■ **Work required**
Your task is to give the listing below back word for word, pictures excluded.

■ **Dataset content**
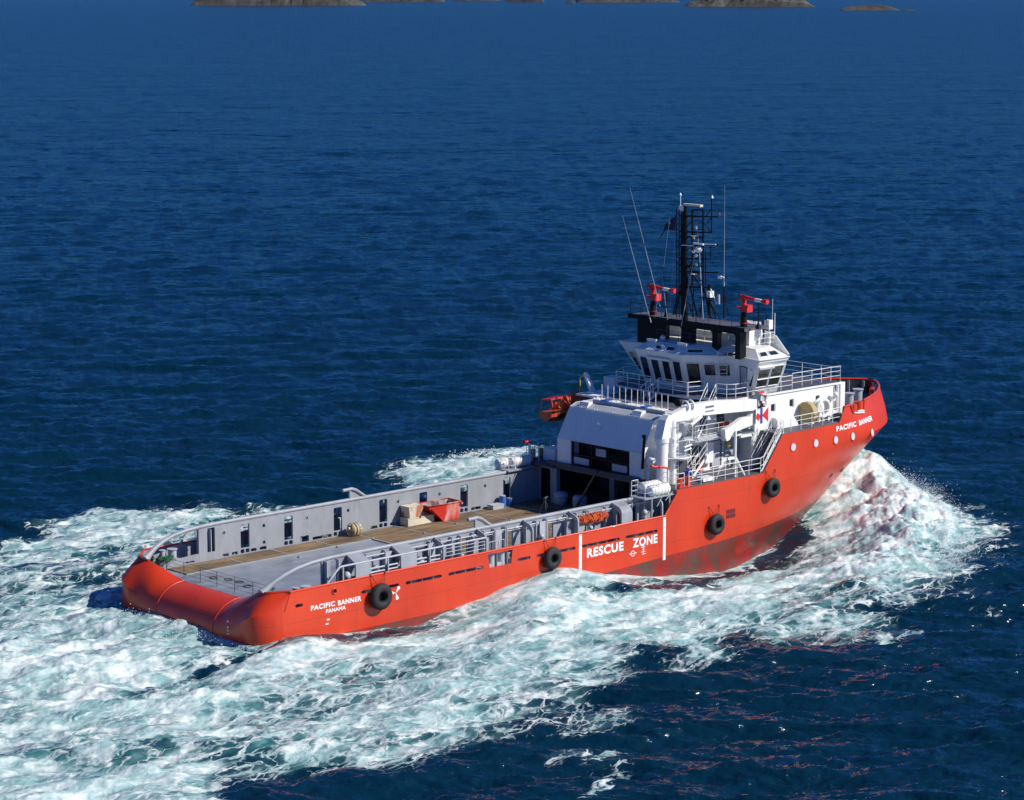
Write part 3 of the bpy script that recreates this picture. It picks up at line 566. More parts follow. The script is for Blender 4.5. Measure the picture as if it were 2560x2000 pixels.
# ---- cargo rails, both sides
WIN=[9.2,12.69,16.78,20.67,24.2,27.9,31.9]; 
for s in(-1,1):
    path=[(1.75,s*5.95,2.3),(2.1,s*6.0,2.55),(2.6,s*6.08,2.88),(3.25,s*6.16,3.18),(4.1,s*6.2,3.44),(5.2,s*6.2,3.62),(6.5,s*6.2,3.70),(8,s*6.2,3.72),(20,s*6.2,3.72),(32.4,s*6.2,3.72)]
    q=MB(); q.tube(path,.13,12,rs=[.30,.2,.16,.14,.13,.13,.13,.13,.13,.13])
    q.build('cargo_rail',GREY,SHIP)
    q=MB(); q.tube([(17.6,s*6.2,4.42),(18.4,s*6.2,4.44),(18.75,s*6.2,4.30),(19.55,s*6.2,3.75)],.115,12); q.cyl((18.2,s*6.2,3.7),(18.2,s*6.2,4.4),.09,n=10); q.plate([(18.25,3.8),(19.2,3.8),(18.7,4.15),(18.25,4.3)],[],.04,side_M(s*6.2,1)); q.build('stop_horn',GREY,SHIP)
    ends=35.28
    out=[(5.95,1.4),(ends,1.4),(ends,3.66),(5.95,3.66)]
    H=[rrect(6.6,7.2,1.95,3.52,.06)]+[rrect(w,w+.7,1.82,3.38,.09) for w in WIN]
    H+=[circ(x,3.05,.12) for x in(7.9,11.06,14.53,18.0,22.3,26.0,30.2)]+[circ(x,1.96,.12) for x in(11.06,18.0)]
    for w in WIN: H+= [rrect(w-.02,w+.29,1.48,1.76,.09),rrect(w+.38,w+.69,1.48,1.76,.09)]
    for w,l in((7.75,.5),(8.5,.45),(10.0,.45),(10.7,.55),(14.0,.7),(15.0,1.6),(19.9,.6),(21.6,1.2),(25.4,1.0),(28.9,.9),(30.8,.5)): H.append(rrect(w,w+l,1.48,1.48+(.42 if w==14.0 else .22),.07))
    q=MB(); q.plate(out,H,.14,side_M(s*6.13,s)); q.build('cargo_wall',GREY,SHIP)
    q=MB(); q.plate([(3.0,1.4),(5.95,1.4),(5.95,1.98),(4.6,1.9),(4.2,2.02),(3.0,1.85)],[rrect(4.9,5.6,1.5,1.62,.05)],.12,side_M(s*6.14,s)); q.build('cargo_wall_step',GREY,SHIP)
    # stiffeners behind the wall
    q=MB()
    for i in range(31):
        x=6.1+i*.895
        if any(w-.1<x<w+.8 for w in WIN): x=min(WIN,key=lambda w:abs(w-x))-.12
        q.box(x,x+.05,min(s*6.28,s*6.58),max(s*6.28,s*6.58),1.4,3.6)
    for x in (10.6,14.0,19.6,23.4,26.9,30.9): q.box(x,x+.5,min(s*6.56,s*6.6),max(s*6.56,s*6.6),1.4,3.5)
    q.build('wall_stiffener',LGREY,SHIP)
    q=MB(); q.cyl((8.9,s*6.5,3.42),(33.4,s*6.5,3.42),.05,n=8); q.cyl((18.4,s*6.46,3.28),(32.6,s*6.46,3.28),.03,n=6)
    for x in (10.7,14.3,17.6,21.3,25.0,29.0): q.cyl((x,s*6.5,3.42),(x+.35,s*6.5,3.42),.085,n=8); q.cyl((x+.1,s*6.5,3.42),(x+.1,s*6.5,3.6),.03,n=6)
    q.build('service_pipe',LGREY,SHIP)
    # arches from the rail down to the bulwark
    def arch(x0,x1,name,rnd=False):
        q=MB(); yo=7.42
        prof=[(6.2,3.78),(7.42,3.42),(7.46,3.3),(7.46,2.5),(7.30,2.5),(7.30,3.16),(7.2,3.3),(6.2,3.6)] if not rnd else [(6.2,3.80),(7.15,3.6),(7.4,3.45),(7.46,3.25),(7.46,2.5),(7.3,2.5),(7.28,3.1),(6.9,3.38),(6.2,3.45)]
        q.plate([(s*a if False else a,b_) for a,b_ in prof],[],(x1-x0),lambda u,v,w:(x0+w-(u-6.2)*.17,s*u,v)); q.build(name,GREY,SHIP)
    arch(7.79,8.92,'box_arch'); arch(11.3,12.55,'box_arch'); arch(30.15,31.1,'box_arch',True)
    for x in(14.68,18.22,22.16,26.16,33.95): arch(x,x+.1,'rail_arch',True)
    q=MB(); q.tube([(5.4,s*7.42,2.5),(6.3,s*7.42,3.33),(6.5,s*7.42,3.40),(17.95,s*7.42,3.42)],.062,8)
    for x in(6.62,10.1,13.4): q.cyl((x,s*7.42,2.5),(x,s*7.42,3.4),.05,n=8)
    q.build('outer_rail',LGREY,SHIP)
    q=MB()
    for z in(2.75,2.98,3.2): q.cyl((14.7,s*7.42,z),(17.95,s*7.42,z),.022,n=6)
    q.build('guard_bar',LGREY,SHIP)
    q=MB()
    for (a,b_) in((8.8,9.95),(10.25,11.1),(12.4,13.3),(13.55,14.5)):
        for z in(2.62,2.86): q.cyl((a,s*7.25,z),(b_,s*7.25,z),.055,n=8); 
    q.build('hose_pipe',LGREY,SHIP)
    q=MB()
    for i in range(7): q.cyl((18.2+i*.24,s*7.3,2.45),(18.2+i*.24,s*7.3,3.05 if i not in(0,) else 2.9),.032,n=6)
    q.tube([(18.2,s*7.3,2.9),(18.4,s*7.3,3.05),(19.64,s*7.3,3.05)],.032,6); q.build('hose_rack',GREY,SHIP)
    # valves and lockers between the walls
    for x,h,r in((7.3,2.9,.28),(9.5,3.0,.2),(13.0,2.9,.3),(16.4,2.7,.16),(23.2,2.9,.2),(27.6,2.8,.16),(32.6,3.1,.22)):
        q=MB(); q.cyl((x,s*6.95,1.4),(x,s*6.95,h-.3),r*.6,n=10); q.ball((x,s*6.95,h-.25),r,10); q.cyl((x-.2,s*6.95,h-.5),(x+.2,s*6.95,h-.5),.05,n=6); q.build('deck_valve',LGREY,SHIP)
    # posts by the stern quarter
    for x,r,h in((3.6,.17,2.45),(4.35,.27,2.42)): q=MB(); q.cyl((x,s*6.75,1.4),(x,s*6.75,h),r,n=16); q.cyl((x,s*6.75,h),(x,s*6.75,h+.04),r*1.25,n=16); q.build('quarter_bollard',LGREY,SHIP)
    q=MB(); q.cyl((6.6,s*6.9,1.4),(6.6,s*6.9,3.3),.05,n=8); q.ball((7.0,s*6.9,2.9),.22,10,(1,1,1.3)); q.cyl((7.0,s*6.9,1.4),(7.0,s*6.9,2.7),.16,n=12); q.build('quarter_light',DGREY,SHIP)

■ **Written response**
Write part 3 of the bpy script that recreates this picture. It picks up at line 566. More parts follow. The script is for Blender 4.5. Measure the picture as if it were 2560x2000 pixels.
# ---- cargo rails, both sides
WIN=[9.2,12.69,16.78,20.67,24.2,27.9,31.9]; 
for s in(-1,1):
    path=[(1.75,s*5.95,2.3),(2.1,s*6.0,2.55),(2.6,s*6.08,2.88),(3.25,s*6.16,3.18),(4.1,s*6.2,3.44),(5.2,s*6.2,3.62),(6.5,s*6.2,3.70),(8,s*6.2,3.72),(20,s*6.2,3.72),(32.4,s*6.2,3.72)]
    q=MB(); q.tube(path,.13,12,rs=[.30,.2,.16,.14,.13,.13,.13,.13,.13,.13])
    q.build('cargo_rail',GREY,SHIP)
    q=MB(); q.tube([(17.6,s*6.2,4.42),(18.4,s*6.2,4.44),(18.75,s*6.2,4.30),(19.55,s*6.2,3.75)],.115,12); q.cyl((18.2,s*6.2,3.7),(18.2,s*6.2,4.4),.09,n=10); q.plate([(18.25,3.8),(19.2,3.8),(18.7,4.15),(18.25,4.3)],[],.04,side_M(s*6.2,1)); q.build('stop_horn',GREY,SHIP)
    ends=35.28
    out=[(5.95,1.4),(ends,1.4),(ends,3.66),(5.95,3.66)]
    H=[rrect(6.6,7.2,1.95,3.52,.06)]+[rrect(w,w+.7,1.82,3.38,.09) for w in WIN]
    H+=[circ(x,3.05,.12) for x in(7.9,11.06,14.53,18.0,22.3,26.0,30.2)]+[circ(x,1.96,.12) for x in(11.06,18.0)]
    for w in WIN: H+= [rrect(w-.02,w+.29,1.48,1.76,.09),rrect(w+.38,w+.69,1.48,1.76,.09)]
    for w,l in((7.75,.5),(8.5,.45),(10.0,.45),(10.7,.55),(14.0,.7),(15.0,1.6),(19.9,.6),(21.6,1.2),(25.4,1.0),(28.9,.9),(30.8,.5)): H.append(rrect(w,w+l,1.48,1.48+(.42 if w==14.0 else .22),.07))
    q=MB(); q.plate(out,H,.14,side_M(s*6.13,s)); q.build('cargo_wall',GREY,SHIP)
    q=MB(); q.plate([(3.0,1.4),(5.95,1.4),(5.95,1.98),(4.6,1.9),(4.2,2.02),(3.0,1.85)],[rrect(4.9,5.6,1.5,1.62,.05)],.12,side_M(s*6.14,s)); q.build('cargo_wall_step',GREY,SHIP)
    # stiffeners behind the wall
    q=MB()
    for i in range(31):
        x=6.1+i*.895
        if any(w-.1<x<w+.8 for w in WIN): x=min(WIN,key=lambda w:abs(w-x))-.12
        q.box(x,x+.05,min(s*6.28,s*6.58),max(s*6.28,s*6.58),1.4,3.6)
    for x in (10.6,14.0,19.6,23.4,26.9,30.9): q.box(x,x+.5,min(s*6.56,s*6.6),max(s*6.56,s*6.6),1.4,3.5)
    q.build('wall_stiffener',LGREY,SHIP)
    q=MB(); q.cyl((8.9,s*6.5,3.42),(33.4,s*6.5,3.42),.05,n=8); q.cyl((18.4,s*6.46,3.28),(32.6,s*6.46,3.28),.03,n=6)
    for x in (10.7,14.3,17.6,21.3,25.0,29.0): q.cyl((x,s*6.5,3.42),(x+.35,s*6.5,3.42),.085,n=8); q.cyl((x+.1,s*6.5,3.42),(x+.1,s*6.5,3.6),.03,n=6)
    q.build('service_pipe',LGREY,SHIP)
    # arches from the rail down to the bulwark
    def arch(x0,x1,name,rnd=False):
        q=MB(); yo=7.42
        prof=[(6.2,3.78),(7.42,3.42),(7.46,3.3),(7.46,2.5),(7.30,2.5),(7.30,3.16),(7.2,3.3),(6.2,3.6)] if not rnd else [(6.2,3.80),(7.15,3.6),(7.4,3.45),(7.46,3.25),(7.46,2.5),(7.3,2.5),(7.28,3.1),(6.9,3.38),(6.2,3.45)]
        q.plate([(s*a if False else a,b_) for a,b_ in prof],[],(x1-x0),lambda u,v,w:(x0+w-(u-6.2)*.17,s*u,v)); q.build(name,GREY,SHIP)
    arch(7.79,8.92,'box_arch'); arch(11.3,12.55,'box_arch'); arch(30.15,31.1,'box_arch',True)
    for x in(14.68,18.22,22.16,26.16,33.95): arch(x,x+.1,'rail_arch',True)
    q=MB(); q.tube([(5.4,s*7.42,2.5),(6.3,s*7.42,3.33),(6.5,s*7.42,3.40),(17.95,s*7.42,3.42)],.062,8)
    for x in(6.62,10.1,13.4): q.cyl((x,s*7.42,2.5),(x,s*7.42,3.4),.05,n=8)
    q.build('outer_rail',LGREY,SHIP)
    q=MB()
    for z in(2.75,2.98,3.2): q.cyl((14.7,s*7.42,z),(17.95,s*7.42,z),.022,n=6)
    q.build('guard_bar',LGREY,SHIP)
    q=MB()
    for (a,b_) in((8.8,9.95),(10.25,11.1),(12.4,13.3),(13.55,14.5)):
        for z in(2.62,2.86): q.cyl((a,s*7.25,z),(b_,s*7.25,z),.055,n=8); 
    q.build('hose_pipe',LGREY,SHIP)
    q=MB()
    for i in range(7): q.cyl((18.2+i*.24,s*7.3,2.45),(18.2+i*.24,s*7.3,3.05 if i not in(0,) else 2.9),.032,n=6)
    q.tube([(18.2,s*7.3,2.9),(18.4,s*7.3,3.05),(19.64,s*7.3,3.05)],.032,6); q.build('hose_rack',GREY,SHIP)
    # valves and lockers between the walls
    for x,h,r in((7.3,2.9,.28),(9.5,3.0,.2),(13.0,2.9,.3),(16.4,2.7,.16),(23.2,2.9,.2),(27.6,2.8,.16),(32.6,3.1,.22)):
        q=MB(); q.cyl((x,s*6.95,1.4),(x,s*6.95,h-.3),r*.6,n=10); q.ball((x,s*6.95,h-.25),r,10); q.cyl((x-.2,s*6.95,h-.5),(x+.2,s*6.95,h-.5),.05,n=6); q.build('deck_valve',LGREY,SHIP)
    # posts by the stern quarter
    for x,r,h in((3.6,.17,2.45),(4.35,.27,2.42)): q=MB(); q.cyl((x,s*6.75,1.4),(x,s*6.75,h),r,n=16); q.cyl((x,s*6.75,h),(x,s*6.75,h+.04),r*1.25,n=16); q.build('quarter_bollard',LGREY,SHIP)
    q=MB(); q.cyl((6.6,s*6.9,1.4),(6.6,s*6.9,3.3),.05,n=8); q.ball((7.0,s*6.9,2.9),.22,10,(1,1,1.3)); q.cyl((7.0,s*6.9,1.4),(7.0,s*6.9,2.7),.16,n=12); q.build('quarter_light',DGREY,SHIP)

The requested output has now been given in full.